September 1, 2020 by 2019-2020 Equity & Diversity Task Force, 2019-2020 Sustainability & Resiliency Task Force, 2020-2021 Council of Global Representatives, 2020-2021 Learning & Teaching Culture Advisory Group, 2021-2022 Professional Development Advisory Group

Four years ago as part of the 60th anniversary of the AIAS, alumni members were nominated by their peers to be featured on the AIAS website, complete with biographies and interviews. As part of the 2020 Fall Membership Month we want to republish these highlights and share them with you again! Titles and work locations may have changed in the past years, but their advice and experiences are as pertinent as ever. We hope you are inspired by these AIAS Legacy Alumni and follow the links to their full interviews!



Jennifer Matthews

How have you overcome unforeseen challenges through your career?

“I find it troubling and a major challenge that we as a profession continue to struggle with achieving diversity in the sense of ethnicity. Instead, we are constantly provided numbers of how the profession has already and continues to achieve gender diversity, which is great but can be considered the first of many well overdue progressions towards diversity. We cannot truly say we have accomplished the meaning of diversity until all of our numbers are just as high as those of gender diversity, and I chose to assist with these challenges through much of my leadership involvement as an emerging professional.”

Click here to read the full interview.



Suzanna Kelley

What and/or who shaped you into who you are and what you do today?

“I have had a handful of mentors in my life who have shaped my life and my career over the years. I am indebted to them both personally and professionally for their advice and counsel. Rarely can you really pay it back so you must pay it forward. This is why I think it is so important to be a mentor to other people. Regardless of your age, you can do this. You may tap someone for a leadership opportunity, encourage someone to get involved or just listen to someone who needs to vent a problem they are struggling with. Often in the moment, you won’t realize what a difference you’ve made for that person, but if you actively seek opportunities to mentor others, the impact will be significant over time.”

Click here to read the full interview.


Thomas Fowler

What is a decision or action you made in school that influenced your trajectory?

Being open to ALL the possibilities and not having preconceived ideas of how thing work before your try it.”

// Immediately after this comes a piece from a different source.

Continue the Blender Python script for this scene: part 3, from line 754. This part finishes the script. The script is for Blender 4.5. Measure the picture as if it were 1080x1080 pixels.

How can someone best change the world?

“Get involved with AIAS! Focus on what you want to do and just do it. Have aspirations that are much larger than you.”

Click here to read the full interview.


Nick Mancusi

How did your experience with AIAS help you to achieve your goals?

“AIAS taught me something I never knew about myself–that I could be more than an average student. It taught me that I could make a difference in the world, in my peers’ trajectories, and that I could do things beyond what I had learned between the four walls of studio if I applied myself.”

How can someone best change the world?

“To change the world, one must always be ready to step-up with passion and conviction and commit to the long thankless fight for things that are greater than any one individual in any one lifetime. Changing the world never happens overnight and is never awarded with praise.”